» **Short exercise**
Write out all the data again, exactly as it stands.

» **Data lines**
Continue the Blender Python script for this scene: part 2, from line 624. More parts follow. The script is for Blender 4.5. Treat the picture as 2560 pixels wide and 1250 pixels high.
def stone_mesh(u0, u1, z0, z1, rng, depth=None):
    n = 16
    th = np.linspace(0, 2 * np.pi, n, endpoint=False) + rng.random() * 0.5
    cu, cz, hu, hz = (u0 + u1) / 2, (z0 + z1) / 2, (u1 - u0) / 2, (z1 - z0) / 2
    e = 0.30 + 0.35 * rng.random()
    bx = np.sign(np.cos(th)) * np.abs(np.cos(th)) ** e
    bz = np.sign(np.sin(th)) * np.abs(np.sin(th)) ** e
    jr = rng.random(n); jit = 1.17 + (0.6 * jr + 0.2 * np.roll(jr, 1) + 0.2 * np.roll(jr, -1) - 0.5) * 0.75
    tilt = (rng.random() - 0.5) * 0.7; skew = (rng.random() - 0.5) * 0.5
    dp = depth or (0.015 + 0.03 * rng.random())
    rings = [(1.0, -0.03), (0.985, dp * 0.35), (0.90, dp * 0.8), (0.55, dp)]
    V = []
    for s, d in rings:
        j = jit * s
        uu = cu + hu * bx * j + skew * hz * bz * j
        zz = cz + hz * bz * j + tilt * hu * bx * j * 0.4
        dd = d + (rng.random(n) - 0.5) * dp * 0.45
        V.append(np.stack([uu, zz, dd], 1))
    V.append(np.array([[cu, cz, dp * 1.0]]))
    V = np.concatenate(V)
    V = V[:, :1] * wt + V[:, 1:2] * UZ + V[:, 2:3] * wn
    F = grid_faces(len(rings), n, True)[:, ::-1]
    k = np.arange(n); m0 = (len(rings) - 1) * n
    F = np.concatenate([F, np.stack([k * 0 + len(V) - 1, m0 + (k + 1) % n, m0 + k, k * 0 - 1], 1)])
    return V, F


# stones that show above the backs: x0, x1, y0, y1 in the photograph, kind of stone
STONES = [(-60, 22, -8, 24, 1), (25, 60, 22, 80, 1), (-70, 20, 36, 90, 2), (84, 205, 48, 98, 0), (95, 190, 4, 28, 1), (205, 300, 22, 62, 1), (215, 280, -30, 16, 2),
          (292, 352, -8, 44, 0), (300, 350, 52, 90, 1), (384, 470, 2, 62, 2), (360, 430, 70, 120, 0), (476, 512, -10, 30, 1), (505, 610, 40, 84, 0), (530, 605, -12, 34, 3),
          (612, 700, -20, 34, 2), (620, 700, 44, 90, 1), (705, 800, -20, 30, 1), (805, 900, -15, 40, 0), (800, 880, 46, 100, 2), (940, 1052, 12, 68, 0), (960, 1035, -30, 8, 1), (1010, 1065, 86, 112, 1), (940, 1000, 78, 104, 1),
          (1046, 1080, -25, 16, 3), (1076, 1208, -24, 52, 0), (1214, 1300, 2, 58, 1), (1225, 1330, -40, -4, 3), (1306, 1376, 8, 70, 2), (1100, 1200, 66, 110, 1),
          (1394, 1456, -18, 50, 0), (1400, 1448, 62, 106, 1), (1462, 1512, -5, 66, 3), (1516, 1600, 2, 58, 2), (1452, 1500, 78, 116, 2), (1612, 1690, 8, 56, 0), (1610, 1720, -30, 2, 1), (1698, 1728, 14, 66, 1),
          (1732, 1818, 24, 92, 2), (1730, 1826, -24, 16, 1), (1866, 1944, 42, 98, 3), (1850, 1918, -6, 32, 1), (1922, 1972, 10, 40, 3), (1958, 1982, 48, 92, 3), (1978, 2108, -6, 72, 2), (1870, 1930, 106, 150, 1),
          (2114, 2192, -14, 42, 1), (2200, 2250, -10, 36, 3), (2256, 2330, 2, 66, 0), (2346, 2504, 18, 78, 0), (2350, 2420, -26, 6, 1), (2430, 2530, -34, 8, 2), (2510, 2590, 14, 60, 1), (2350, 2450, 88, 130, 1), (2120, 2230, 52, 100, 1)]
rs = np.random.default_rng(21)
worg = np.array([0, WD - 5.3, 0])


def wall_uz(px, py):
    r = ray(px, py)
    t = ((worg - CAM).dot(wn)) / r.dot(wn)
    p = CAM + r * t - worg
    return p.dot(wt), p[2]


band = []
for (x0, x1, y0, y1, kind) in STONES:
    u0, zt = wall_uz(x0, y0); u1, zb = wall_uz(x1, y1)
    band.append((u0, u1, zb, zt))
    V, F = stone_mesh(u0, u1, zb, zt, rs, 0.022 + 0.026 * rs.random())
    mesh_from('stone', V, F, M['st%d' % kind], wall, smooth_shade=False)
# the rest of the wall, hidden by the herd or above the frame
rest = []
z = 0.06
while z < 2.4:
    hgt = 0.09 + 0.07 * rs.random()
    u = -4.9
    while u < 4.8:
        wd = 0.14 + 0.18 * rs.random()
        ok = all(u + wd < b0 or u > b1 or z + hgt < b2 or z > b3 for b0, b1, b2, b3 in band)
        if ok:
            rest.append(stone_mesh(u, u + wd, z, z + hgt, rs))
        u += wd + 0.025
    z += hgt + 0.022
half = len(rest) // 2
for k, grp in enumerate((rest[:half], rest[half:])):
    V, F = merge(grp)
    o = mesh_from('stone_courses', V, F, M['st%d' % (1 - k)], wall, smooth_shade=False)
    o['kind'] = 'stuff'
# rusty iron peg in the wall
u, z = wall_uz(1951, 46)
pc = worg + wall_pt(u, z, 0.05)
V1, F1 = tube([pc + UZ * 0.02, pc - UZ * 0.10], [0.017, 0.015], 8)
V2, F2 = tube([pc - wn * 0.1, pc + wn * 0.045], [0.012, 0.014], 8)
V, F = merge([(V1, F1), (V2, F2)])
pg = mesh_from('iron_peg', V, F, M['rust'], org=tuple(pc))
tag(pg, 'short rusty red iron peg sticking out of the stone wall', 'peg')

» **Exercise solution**
Continue the Blender Python script for this scene: part 2, from line 624. More parts follow. The script is for Blender 4.5. Treat the picture as 2560 pixels wide and 1250 pixels high.
def stone_mesh(u0, u1, z0, z1, rng, depth=None):
    n = 16
    th = np.linspace(0, 2 * np.pi, n, endpoint=False) + rng.random() * 0.5
    cu, cz, hu, hz = (u0 + u1) / 2, (z0 + z1) / 2, (u1 - u0) / 2, (z1 - z0) / 2
    e = 0.30 + 0.35 * rng.random()
    bx = np.sign(np.cos(th)) * np.abs(np.cos(th)) ** e
    bz = np.sign(np.sin(th)) * np.abs(np.sin(th)) ** e
    jr = rng.random(n); jit = 1.17 + (0.6 * jr + 0.2 * np.roll(jr, 1) + 0.2 * np.roll(jr, -1) - 0.5) * 0.75
    tilt = (rng.random() - 0.5) * 0.7; skew = (rng.random() - 0.5) * 0.5
    dp = depth or (0.015 + 0.03 * rng.random())
    rings = [(1.0, -0.03), (0.985, dp * 0.35), (0.90, dp * 0.8), (0.55, dp)]
    V = []
    for s, d in rings:
        j = jit * s
        uu = cu + hu * bx * j + skew * hz * bz * j
        zz = cz + hz * bz * j + tilt * hu * bx * j * 0.4
        dd = d + (rng.random(n) - 0.5) * dp * 0.45
        V.append(np.stack([uu, zz, dd], 1))
    V.append(np.array([[cu, cz, dp * 1.0]]))
    V = np.concatenate(V)
    V = V[:, :1] * wt + V[:, 1:2] * UZ + V[:, 2:3] * wn
    F = grid_faces(len(rings), n, True)[:, ::-1]
    k = np.arange(n); m0 = (len(rings) - 1) * n
    F = np.concatenate([F, np.stack([k * 0 + len(V) - 1, m0 + (k + 1) % n, m0 + k, k * 0 - 1], 1)])
    return V, F


# stones that show above the backs: x0, x1, y0, y1 in the photograph, kind of stone
STONES = [(-60, 22, -8, 24, 1), (25, 60, 22, 80, 1), (-70, 20, 36, 90, 2), (84, 205, 48, 98, 0), (95, 190, 4, 28, 1), (205, 300, 22, 62, 1), (215, 280, -30, 16, 2),
          (292, 352, -8, 44, 0), (300, 350, 52, 90, 1), (384, 470, 2, 62, 2), (360, 430, 70, 120, 0), (476, 512, -10, 30, 1), (505, 610, 40, 84, 0), (530, 605, -12, 34, 3),
          (612, 700, -20, 34, 2), (620, 700, 44, 90, 1), (705, 800, -20, 30, 1), (805, 900, -15, 40, 0), (800, 880, 46, 100, 2), (940, 1052, 12, 68, 0), (960, 1035, -30, 8, 1), (1010, 1065, 86, 112, 1), (940, 1000, 78, 104, 1),
          (1046, 1080, -25, 16, 3), (1076, 1208, -24, 52, 0), (1214, 1300, 2, 58, 1), (1225, 1330, -40, -4, 3), (1306, 1376, 8, 70, 2), (1100, 1200, 66, 110, 1),
          (1394, 1456, -18, 50, 0), (1400, 1448, 62, 106, 1), (1462, 1512, -5, 66, 3), (1516, 1600, 2, 58, 2), (1452, 1500, 78, 116, 2), (1612, 1690, 8, 56, 0), (1610, 1720, -30, 2, 1), (1698, 1728, 14, 66, 1),
          (1732, 1818, 24, 92, 2), (1730, 1826, -24, 16, 1), (1866, 1944, 42, 98, 3), (1850, 1918, -6, 32, 1), (1922, 1972, 10, 40, 3), (1958, 1982, 48, 92, 3), (1978, 2108, -6, 72, 2), (1870, 1930, 106, 150, 1),
          (2114, 2192, -14, 42, 1), (2200, 2250, -10, 36, 3), (2256, 2330, 2, 66, 0), (2346, 2504, 18, 78, 0), (2350, 2420, -26, 6, 1), (2430, 2530, -34, 8, 2), (2510, 2590, 14, 60, 1), (2350, 2450, 88, 130, 1), (2120, 2230, 52, 100, 1)]
rs = np.random.default_rng(21)
worg = np.array([0, WD - 5.3, 0])


def wall_uz(px, py):
    r = ray(px, py)
    t = ((worg - CAM).dot(wn)) / r.dot(wn)
    p = CAM + r * t - worg
    return p.dot(wt), p[2]


band = []
for (x0, x1, y0, y1, kind) in STONES:
    u0, zt = wall_uz(x0, y0); u1, zb = wall_uz(x1, y1)
    band.append((u0, u1, zb, zt))
    V, F = stone_mesh(u0, u1, zb, zt, rs, 0.022 + 0.026 * rs.random())
    mesh_from('stone', V, F, M['st%d' % kind], wall, smooth_shade=False)
# the rest of the wall, hidden by the herd or above the frame
rest = []
z = 0.06
while z < 2.4:
    hgt = 0.09 + 0.07 * rs.random()
    u = -4.9
    while u < 4.8:
        wd = 0.14 + 0.18 * rs.random()
        ok = all(u + wd < b0 or u > b1 or z + hgt < b2 or z > b3 for b0, b1, b2, b3 in band)
        if ok:
            rest.append(stone_mesh(u, u + wd, z, z + hgt, rs))
        u += wd + 0.025
    z += hgt + 0.022
half = len(rest) // 2
for k, grp in enumerate((rest[:half], rest[half:])):
    V, F = merge(grp)
    o = mesh_from('stone_courses', V, F, M['st%d' % (1 - k)], wall, smooth_shade=False)
    o['kind'] = 'stuff'
# rusty iron peg in the wall
u, z = wall_uz(1951, 46)
pc = worg + wall_pt(u, z, 0.05)
V1, F1 = tube([pc + UZ * 0.02, pc - UZ * 0.10], [0.017, 0.015], 8)
V2, F2 = tube([pc - wn * 0.1, pc + wn * 0.045], [0.012, 0.014], 8)
V, F = merge([(V1, F1), (V2, F2)])
pg = mesh_from('iron_peg', V, F, M['rust'], org=tuple(pc))
tag(pg, 'short rusty red iron peg sticking out of the stone wall', 'peg')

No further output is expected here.